A Security Token Offering raises capital by selling security tokens that carry legal rights such as equity, profit share, or a debt claim, rather than just future access to a product or network. Because these tokens meet the legal definition of a security, often measured against the Howey Test in the United States, issuers must register the offering or rely on a recognized exemption before selling to investors.
In the US, most STOs proceed under Regulation D (private placements to accredited investors, sometimes with a one-year resale lockup), Regulation S (offshore sales to non-US persons), or Regulation A+ (which allows raises of up to $75 million from both retail and accredited investors, backed by SEC-qualified disclosures). In the EU and other jurisdictions, ordinary securities law typically applies to these tokens rather than the lighter rules built for crypto-assets, since a regulated security token generally falls outside frameworks designed for utility tokens.

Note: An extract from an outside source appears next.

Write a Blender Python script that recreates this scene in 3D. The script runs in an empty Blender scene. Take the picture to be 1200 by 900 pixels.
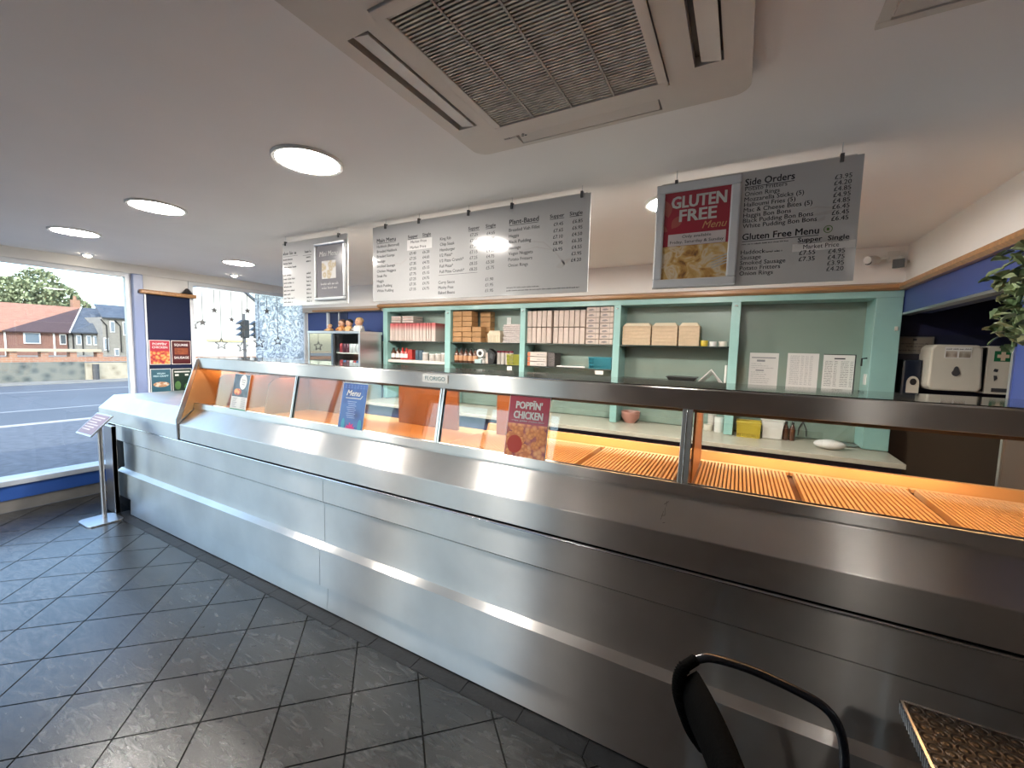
import bpy, bmesh, math, random
from mathutils import Vector, Matrix
R = math.radians
random.seed(7)
S = bpy.context.scene
C = S.collection

# ------------------------------------------------------------------ camera, sky, sun, exposure
cam = bpy.data.cameras.new('camera'); co = bpy.data.objects.new('camera', cam); C.objects.link(co)
cam.sensor_width = 36; cam.lens = 485.768 / 1200 * 36; cam.clip_start = .02; cam.clip_end = 800
yaw, pit, rol = R(28.7077), R(4.8055), R(1.4589)
fw = Vector((-math.sin(yaw)*math.cos(pit), math.cos(yaw)*math.cos(pit), -math.sin(pit)))
rt = Vector((math.cos(yaw), math.sin(yaw), 0)); up = rt.cross(fw)
r2 = rt*math.cos(rol)+up*math.sin(rol); u2 = -rt*math.sin(rol)+up*math.cos(rol)
co.matrix_world = Matrix(((r2.x,u2.x,-fw.x,0),(r2.y,u2.y,-fw.y,0),(r2.z,u2.z,-fw.z,1.6),(0,0,0,1)))
S.camera = co

W = bpy.data.worlds.new('sky'); S.world = W; W.use_nodes = True
wn = W.node_tree.nodes; wl = W.node_tree.links
sky = wn.new('ShaderNodeTexSky'); sky.sky_type = 'NISHITA'; sky.sun_disc = False
sky.sun_elevation = R(42); sky.sun_rotation = R(140); sky.air_density = 1.0; sky.dust_density = 1.6; sky.ozone_density = 1.0
wl.new(sky.outputs[0], wn['Background'].inputs[0]); wn['Background'].inputs[1].default_value = .53
sun = bpy.data.lights.new('sun', 'SUN'); sun.energy = 2.3; sun.angle = R(.6); sun.color = (1, .95, .86)
so = bpy.data.objects.new('sun', sun); C.objects.link(so); so.location = (10, -20, 30)
so.rotation_euler = Vector((-.75, .15, -.58)).to_track_quat('-Z', 'Y').to_euler()

S.view_settings.view_transform = 'Standard'; S.view_settings.look = 'None'
S.view_settings.exposure = 0.7; S.view_settings.gamma = 1.0; S.view_settings.use_curve_mapping = False
S.cycles.sample_clamp_indirect = 4.0
LAMP = 94.0        # glow of the ceiling lights on the customer side
LAMPB = 200.0      # glow of the brighter ones behind the counter
HEAT = 12.0       # glow of the heat lamps

# ------------------------------------------------------------------ materials
def nodes(name):
    m = bpy.data.materials.new(name); m.use_nodes = True
    return m, m.node_tree.nodes, m.node_tree.links, m.node_tree.nodes['Principled BSDF']
def tint(c, f): return tuple(min(1, max(0, x*f)) for x in c[:3]) + (1,)
def pm(name, col, rough=.5, metal=0., ns=0., na=.0, bump=0., bs=60., spec=.5, coat=0., stretch=(1,1,1), world=True, trans=0.):
    m, n, l, b = nodes(name)
    b.inputs['Base Color'].default_value = tuple(col)+(1,) if len(col) == 3 else col
    b.inputs['Roughness'].default_value = rough; b.inputs['Metallic'].default_value = metal
    b.inputs['Specular IOR Level'].default_value = spec; b.inputs['Coat Weight'].default_value = coat
    b.inputs['Coat Roughness'].default_value = .08
    b.inputs['Transmission Weight'].default_value = trans
    if ns or bump:
        if world: g = n.new('ShaderNodeNewGeometry'); src = g.outputs['Position']
        else: g = n.new('ShaderNodeTexCoord'); src = g.outputs['Object']
        mp = n.new('ShaderNodeMapping'); mp.inputs['Scale'].default_value = stretch; l.new(src, mp.inputs[0])
    if ns:
        t = n.new('ShaderNodeTexNoise'); t.inputs['Scale'].default_value = ns; t.inputs['Detail'].default_value = 5
        l.new(mp.outputs[0], t.inputs['Vector'])
        r = n.new('ShaderNodeValToRGB'); r.color_ramp.elements[0].position = .3; r.color_ramp.elements[1].position = .7
        r.color_ramp.elements[0].color = tint(col, 1-na); r.color_ramp.elements[1].color = tint(col, 1+na)
        l.new(t.outputs['Fac'], r.inputs[0]); l.new(r.outputs[0], b.inputs['Base Color'])
    if bump:
        t2 = n.new('ShaderNodeTexNoise'); t2.inputs['Scale'].default_value = bs; t2.inputs['Detail'].default_value = 4
        l.new(mp.outputs[0], t2.inputs['Vector'])
        bp = n.new('ShaderNodeBump'); bp.inputs['Strength'].default_value = bump; bp.inputs['Distance'].default_value = .01
        l.new(t2.outputs['Fac'], bp.inputs['Height']); l.new(bp.outputs[0], b.inputs['Normal'])
    return m
def emis(name, col, st):
    m, n, l, b = nodes(name)
    b.inputs['Base Color'].default_value = tuple(col)+(1,)
    b.inputs['Emission Color'].default_value = tuple(col)+(1,); b.inputs['Emission Strength'].default_value = st
    return m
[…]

Real-world STOs illustrate the model: tZERO, a subsidiary of Overstock.com, raised roughly $134 million in 2018; INX Limited completed an SEC-registered offering raising about $85 million in 2021, with token holders entitled to a share of company revenue; and Blockchain Capital's 2017 BCAP token gave investors indirect exposure to a venture fund. Unlike an Initial Coin Offering, which historically sold tokens with little legal vetting, an STO builds compliance, investor accreditation checks, and often trading restrictions into the process from the outset.
The tradeoff is cost and speed: legal, audit, and KYC/AML obligations make STOs slower and pricier to launch than ICOs, but they give investors clearer legal recourse and reduce the issuer's regulatory risk.